In the capitalist system the workingman cannot work for himself, as in the old days. he cannot compete with the big manufacturers. So, if you are workman, you must find an employer. You work for him; that is, you give him your labor for so and so many hours a day or week, and he pays you for it. You sell him your labor power and he pays you wages.

In the capitalist system the whole working class sells its labor power to the employing class. The workers build factories, make machinery and tools, and produce goods. The employers keep the factories, the machinery, tools and goods for themselves as their profit. The workers get only wages.

This arrangement is called the wage system.

Learned men have figured out that the worker receives as his wage only about one-tenth of what he produces. The other nine-tenths are divided among the landlord, the manufacturer, the railroad company, the wholesaler, the jobber, and other middlemen.

It means this:

What is left then - one-tenth of the real worth of the worker's labor - is his share, his wage.

Can you guess now why the wise Proudhon said that the possessions of the rich are stolen property? Stolen from the producer, the worker. (pp. 5-6)
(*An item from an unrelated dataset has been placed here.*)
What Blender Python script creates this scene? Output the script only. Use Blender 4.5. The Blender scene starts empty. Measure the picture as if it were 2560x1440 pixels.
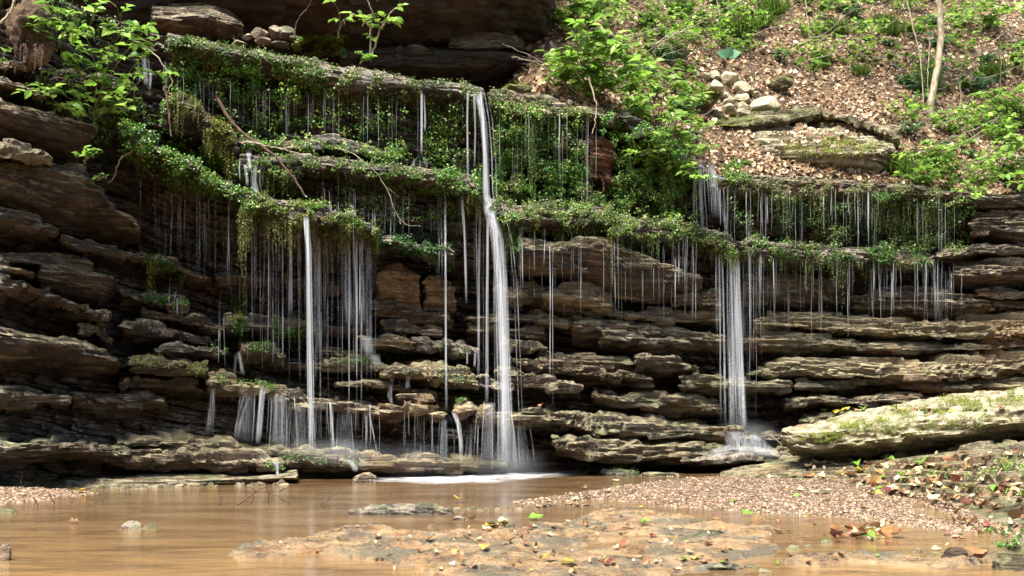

The law says that your employer does not steal anything from you, because it is done with your consent. You have agreed to work for your boss for certain pay, he to have all that you produce. Because you consented to it, the law says thta he does not steal anything from you.

But did you really consent?

When the highwayman holds his gun to your head, you turn your valuables over to him. you 'consent' all right, but you do so because you cannot help yourself, because you are compelled by his gun.

Are you not compelled to work for an employer? Your need compels you, just as the highwayman's gun. You must live.... You can't work for yourself; under the capitalist industrial system you must work for an employer. The factories, machinery, and tools belong to the employing class, so you must hire yourself out to that class in order to work and live. Whatever you work at, whoever your employer may be, it always comes down to this: you must work for him.... You are compelled.

The law says it is 'free agreement'. Just as well might the highwayman say that you 'agreed' to give up your valuables. The only difference is that the highwayman's way is called stealing and robbery, and is forbidden by law. While the capitalist way is called business, industry, profit making, and is protected by law.

But whether it is done in the highwayman's way or in the capitalist way, you know that you are robbed.

The whole capitalist system rests on such robbery.

The whole system of law and government upholds and justifies this robbery.

That's the order of things called capitalism, and law and government are there to protect this order of things.

Do you wonder that the capitalist and employer, and all those who profit from this order of things, are strong for 'law and order'?